More than half of Iran is covered by mountains and in the vast majority of places there will be a peak of some size looming at the end of the street. Four ranges are most prominent. The smaller, volcanic Sabalan and Talesh Ranges in the northwestern Azeri provinces provide fertile pastures for nomads. Nearby, the majestic Alborz Mountains skirt the Caspian Sea from the border of Azerbaijan as far as Turkmenistan, and are home to forests, ski fields and the snowcapped Mt Damavand, the Middle East’s tallest mountain. Sitting on the world’s second-largest known reserve of natural gas, the immense Zagros Mountains stretch about 1500km from Turkey to the Persian Gulf, rising and falling like the ridged back of a great crocodile. There are several peaks reaching more than 4000m, though heights fall to an average of 1500m in the southern parts of the range.
East of the Zagros Mountains is the central plateau and its two vast deserts, the Dasht-e Kavir (more than 200,000 sq km) in the north and the Dasht-e Lut (more than 166,000 sq km) in the southeast. The deserts include occasional salt lakes and, in total, account for almost 25% of the country.

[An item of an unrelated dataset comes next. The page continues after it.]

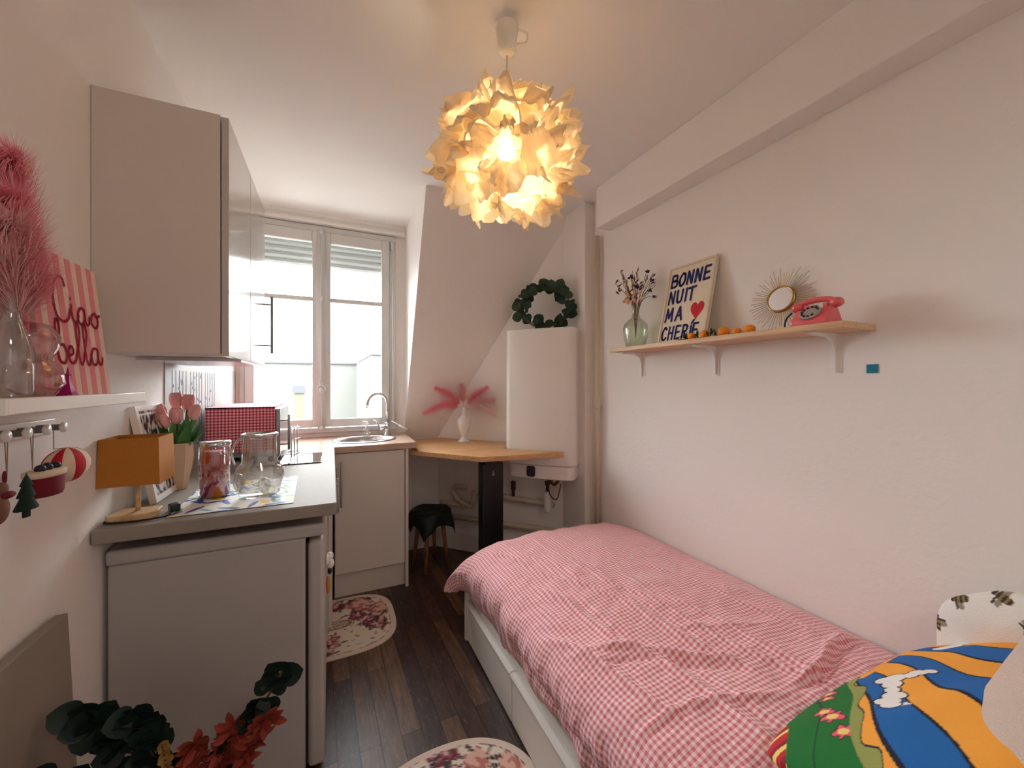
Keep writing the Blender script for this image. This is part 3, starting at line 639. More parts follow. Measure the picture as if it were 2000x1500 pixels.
# ---------------------------------------------------------------- desk, boiler, corner
dk = thing('corner_desk', (0,0,0), 'light wood corner desk top between sink and boiler', 'desk')
b = B(); prism(b, [(.47,2.60),(.806,2.184),(1.344,2.122),(1.349,2.130),(1.052,2.424),(1.245,2.618),(.80,3.098),(.528,3.098),(.516,2.56)], 'z', .83, .86); 
obj('desk_top', b, OAKX, dk, bevel=.002)
b = B(); box(b, (.845,2.26,0.0), (.985,2.34,.80)); pl = obj('pedestal', b, BLACK, dk, bevel=.006)
b = B(); box(b, (.86,2.25,.80), (.96,2.40,.829)); obj('mounting_plate', b, BLACK, dk)
b = B(); prism(b, [(.905,.725),(.925,.725),(.915,.76)], 'y', 2.257, 2.2598); obj('pedestal_mark', b, GREY, pl)

n_ = Vector((.72,.694,0)).normalized(); t_ = Vector((.694,-.72,0)).normalized()
bo = thing('water_heater', tuple(n_*2.737 + t_*((1.24*.694-2.27*.72))), 'white flat electric water heater on the corner wall', 'water heater')
# local frame: x along wall, -y out of the wall
ang = math.atan2(t_.y, t_.x); bo.rotation_euler = (0,0,ang)
wd, dp = .245, .27
def dprof(w, d0, k=.055, n=8):
    pts = [(-w,-.005),(w,-.005)]
    for i in range(n+1): a = i/n*pi/2; pts.append((w-k+k*cos(a), -(d0-k)-k*sin(a)+0))
    for i in range(1, n): pts.append(((w-k)*(1-2*i/n), -d0-.012*sin(pi*i/n)))
    for i in range(n+1): a = pi/2+i/n*pi/2; pts.append((-(w-k)+k*cos(a), -(d0-k)-k*sin(a)))
    return pts
b = B(); prism(b, dprof(wd, dp), 'z', .76, 1.66); obj('upper_body', b, PLAST, bo, bevel=.006)
b = B(); prism(b, dprof(wd-.012, dp-.012), 'z', .665, .757); obj('lower_body', b, PLAST, bo, bevel=.01)
b = B(); prism(b, [(p[0]*.03-.05+.0, p[1]*.035+.715) for p in [(-.7,-1),(.7,-1),(1,-.7),(1,.7),(.7,1),(-.7,1),(-1,.7),(-1,-.7)]], 'y', -.278, -.262); obj('control_display', b, BLKGL, bo, bevel=.003)

# pipework
pp = thing('heating_pipes', (0,0,0), 'cream painted heating pipes along the low corner wall', 'pipes')
off = lambda s, z, d=.04: tuple(n_*(2.737-d) + t_*s + Vector((0,0,z)))
S0, S1 = (.80*.694-3.12*.72), (1.46*.694-2.42*.72)
b = B(); tube(b, [off(S0+.05,.26,.06), off(S1,.26,.06)], .02, 12); obj('lower_pipe', b, CREAM, pp, smooth=True)
b = B(); tube(b, spline([off(S0+.05,.36,.06), off(S0+.28,.36,.06), off(S0+.33,.40,.06), off(S0+.34,.44,.06), off(S0+.38,.465,.06), off(S1,.44,.06)],6), .02, 12); obj('upper_pipe', b, CREAM, pp, smooth=True)
b = B(); tube(b, spline([off(S0+.28,.50,.08), off(S0+.2,.50,.08), off(S0+.17,.46,.08), off(S0+.22,.40,.08), off(S0+.33,.36,.08)],6), .018, 12); obj('elbow_pipe', b, CREAM, pp, smooth=True)
b = B(); M = Matrix.Translation(off(S0+.66,.47,.06)); lathe(b, [(.012,0),(.012,.05),(.018,.05),(.018,.11),(0,.11)], M=M, seg=12); obj('valve', b, mat('rust_valve', srgb(70,44,36), .6), pp, smooth=True)
b = B(); tube(b, [(1.545,2.045,0),(1.545,2.045,2.238)], .0165, 14); o = obj('riser_pipe', b, CREAM, smooth=True); tag(o, 'slim cream vertical pipe in the right corner', 'pipe')
b = B(); lathe(b, [(.0165,0),(.022,.002),(.022,.028),(.0165,.03)], (0,0,0), 14); box(b, (.015,-.006,.008),(.034,.006,.022)); o2 = obj('pipe_clip', b, CREAM, o, smooth=True); o2.location = (1.545,2.045,1.13)
wfl = thing('water_filter', off(S1-.03,.40,.10), 'white cylindrical water filter under the heater', 'filter')
b = B(); lathe(b, [(0,0),(.024,0),(.027,.01),(.027,.13),(.020,.145),(0,.145)], seg=20); obj('canister', b, PLAST, wfl, smooth=True)
b = B(); lathe(b, [(.012,.145),(.012,.19),(.02,.19),(.02,.215),(0,.215)], seg=14); tube(b, spline([(0,0,.20),(.03,.01,.22),(.05,.02,.26),(.05,.02,.32)],5), .008, 8); obj('valve_head', b, mat('dark_brass', srgb(92,62,40), .4, .6), wfl, smooth=True)
b = B(); tube(b, spline([off(S1-.01,.66,.14), off(S1+.02,.60,.12), off(S1+.045,.63,.08), off(S1+.05,.70,.05), off(S1+.02,.73,.03)],6), .010, 8); tube(b, spline([off(S1,.665,.18), off(S1+.0,.55,.16), off(S1+.04,.5,.12), off(S1+.06,.60,.08)],6), .005, 8)
tag(obj('copper_pipework', b, mat('tarnished_copper', srgb(128,84,60), .35, .8), smooth=True), 'tarnished copper pipes at the heater lower right side', 'pipework')
b = B(); tube(b, spline([off(S0+.47,.80,.07), off(S0+.47,.6,.06), off(S0+.475,.35,.05), off(S0+.48,.05,.04)],8), .005, 8); tag(obj('power_cable', b, PLAST, smooth=True), 'white cable hanging down the corner wall behind desk leg', 'cable')

# wreath of eucalyptus on the heater
wc = n_*(2.737-.15) + t_*(1.24*.694-2.27*.72+.01)
wr_ = thing('eucalyptus_wreath', (wc.x, wc.y, 1.66), 'green eucalyptus wreath standing on the water heater', 'wreath')
R1, R2 = .175, .115
b = B(); bl = B(); rnd = random.Random(5); cen = Vector((0,0,.155))
def wp(a, k=1): return cen + (t_*R1*cos(a) + Vector((0,0,.135))*sin(a))*k
for k in range(3): tube(b, [wp(i*2*pi/40, 1-.05*k) + n_*(.008*k-.01) for i in range(41)], .0028, 6)
for i in range(74):
    a = i/74*2*pi+rnd.uniform(-.06,.06); k = rnd.uniform(.80,1.05)
    p = wp(a, k) + n_*rnd.uniform(-.04,.03)
    tang = (-t_*sin(a) + Vector((0,0,1))*cos(a)); rad = (t_*cos(a)+Vector((0,0,1))*sin(a))
    d = (tang*rnd.uniform(-.4,1) + rad*rnd.uniform(-.6,1.0) + n_*rnd.uniform(-.4,.2)).normalized()
    if p.z < .02: p.z = .02; d.z = abs(d.z)*.5
    sz = rnd.uniform(.055,.078)
    if a > pi*1.15 and a < pi*1.85 and rnd.random() < .35: continue
    leaf(bl, p, d, -n_ + Vector((rnd.uniform(-.6,.6), rnd.uniform(-.6,.6), rnd.uniform(-.5,.6))), sz, sz, cup=.08)
for v in bl.verts:
    if v.co.z < .003: v.co.z = .003
obj('branches', b, BROWNST, wr_, smooth=True); obj('leaves', bl, LEAF, wr_, smooth=True)

# white amphora vase on the desk with pampas
vz = thing('white_vase', (.905,2.82,.86), 'slender white ribbed vase with handle on the desk', 'vase')
b = B(); pr = [(0,0),(.046,0),(.046,.008),(.030,.018),(.019,.035),(.018,.045),(.030,.07),(.044,.11),(.048,.145),(.042,.17),(.022,.19),(.014,.205),(.013,.25),(.020,.262),(.016,.262),(.008,.25)]
lathe(b, pr, seg=48, mod=lambda a,z: 1+(.035*cos(a*16) if .055<z<.18 else 0), cap=False); obj('vase_body', b, PLAST, vz, smooth=True)
b = B(); tube(b, spline([(.014,0,.245),(.034,0,.25),(.038,0,.225),(.024,0,.19)],6), .004, 8); obj('handle', b, PLAST, vz, smooth=True)
px = Vector((.9078,-.4195,0))
for k,(a, l, m_, lab, up) in enumerate(((-.95,.27,PINKG,'deep pink plume rising left',.62),(-1.45,.30,PINKG,'pink plume drooping far left',.08),(.80,.25,PINKG,'pink plume rising right',.7),(1.35,.24,PINKW,'whitish plume drooping right',-.02),(-.1,.19,PINKL,'short pale plume in the middle',.95),(1.15,.24,PINKL,'pale pink plume spreading right',.3))):
    p = thing('pampas_plume', (.905,2.82,1.10), 'pampas, %s from white vase'%lab, 'dried flower', group='pampas in the white vase')
    d = (px*sin(a) + Vector((0,0,1))*max(.02,up) - Vector((0,.25,0))*abs(sin(a))*.3).normalized(); e = d*l + Vector((0,0,-.05 if up < .2 else 0))
    b = B(); tube(b, [(0,0,-.04), (0,0,.012), tuple(d*l*.45+Vector((0,0,.02)))], .0013, 6); obj('stem', b, PINKG, p)
    b = B(); plume(b, [d*.04+Vector((0,0,.015)), d*l*.5+Vector((0,0,.025)), e], .085, .062, 1100, 20+k, .5); obj('plume', b, m_, p)

# stool with a dark cloth bag
st = thing('wooden_stool', (.640,2.76,0), 'low wooden stool under the desk', 'stool', rz=.3)
b = B(); lathe(b, [(0,.36),(.13,.36),(.14,.37),(.14,.385),(.13,.39),(0,.39)], seg=36); obj('seat', b, STOOLW, st, smooth=True)
for k in range(4):
    a = pi/4+k*pi/2; b = B(); tube(b, [(.08*cos(a),.08*sin(a),.362),(.125*cos(a),.125*sin(a),0)], [.017,.012], 12); obj('leg', b, STOOLW, st, smooth=True)
b = B(); V = grid(b, 36, 36, lambda u, v: Vector((0,0,0)))
for i in range(37):
    for j in range(37):
        x, y = (i/36-.5)*.44, (j/36-.5)*.44; r = sqrt(x*x+y*y); q = max(0, r-.135); a = math.atan2(y,x)
        rr = min(r, .145+.10*q+.02*sin(a*5)*min(1,q*10)); z = .396 - q*.95 + .012*noise.noise(Vector((x*14,y*14,0))) 
        V[i][j].co = (rr*cos(a) if r else 0, rr*sin(a) if r else 0, z+.012)
bag = obj('dark_cloth', b, mat('tropical_cloth', srgb(16,28,24), .6, var=.9, vscale=26), smooth=True); bag.location = (.640,2.76,0); bag.rotation_euler = (0,0,.3)
md = bag.modifiers.new('t', 'SOLIDIFY'); md.thickness = .004
tag(bag, 'dark green leaf-patterned cloth draped over the stool', 'cloth')

# ---------------------------------------------------------------- pendant lamp
pl = thing('pendant_lamp', (LAMP.x, LAMP.y, LAMP.z), 'hanging lamp with crumpled white paper globe shade', 'lamp')
zc = ZC-LAMP.z
b = B(); lathe(b, [(.0,-.028),(.038,-.026),(.038,-.030),(.034,-.06),(.030,-.095),(.026,-.110),(.018,-.116),(0,-.117)], (0,0,zc), 30); tube(b, [(0,0,-.0+zc),(0,0,zc-.03)], .012, 10); obj('ceiling_cup', b, PLAST, pl, smooth=True)
b = B(); tube(b, spline([(.038,-.01,zc-.03),(.064,-.016,zc-.035),(.062,-.016,zc-.065),(.035,-.01,zc-.075)],6), .003, 8); obj('cup_hook', b, PLAST, pl, smooth=True)
b = B(); tube(b, [(0,0,zc-.12),(0,0,.06)], .003, 8); obj('cord', b, PLAST, pl, smooth=True)
b = B(); lathe(b, [(.012,.10),(.02,.095),(.02,.04),(0,.04)], seg=16); obj('bulb_socket', b, PLAST, pl, smooth=True)
b = B(); ball(b, (0,0,0), .030, 1,1,1.15, 20, 14); obj('bulb', b, mat('lit_bulb', (1,1,1,1), .5, emit=(1,.84,.6,1), estr=10), pl, smooth=True)
def paper():
    m = bpy.data.materials.new('crumpled_paper'); m.use_nodes = True; nt = m.node_tree; nt.nodes.clear(); N = nt.nodes.new; L = nt.links.new
    o = N('ShaderNodeOutputMaterial'); d = N('ShaderNodeBsdfDiffuse'); d.inputs[0].default_value = srgb(236,228,214); t = N('ShaderNodeBsdfTranslucent'); t.inputs[0].default_value = srgb(252,234,196)
    mx = N('ShaderNodeMixShader'); mx.inputs[0].default_value = .5; L(d.outputs[0], mx.inputs[1]); L(t.outputs[0], mx.inputs[2]); L(mx.outputs[0], o.inputs[0])
    tc = N('ShaderNodeTexCoord'); n = N('ShaderNodeTexVoronoi'); n.inputs['Scale'].default_value = 28; L(tc.outputs['Object'], n.inputs['Vector'])
    bm_ = N('ShaderNodeBump'); bm_.inputs['Strength'].default_value = .5; bm_.inputs['Distance'].default_value = .01; L(n.outputs['Distance'], bm_.inputs['Height'])
    L(bm_.outputs[0], d.inputs['Normal']); L(bm_.outputs[0], t.inputs['Normal']); return m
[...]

Think of Iran’s mountain ranges as being the foundations and support for a vast central plateau. Everything but the narrow coastal regions of the Persian Gulf and the Caspian Sea, and the Khuzestan plain near southern Iraq, is about 1000m above sea level or higher. This elevation, combined with the prevalence of mountains and the complete lack of major rivers, has had a huge effect on the development of Persian culture.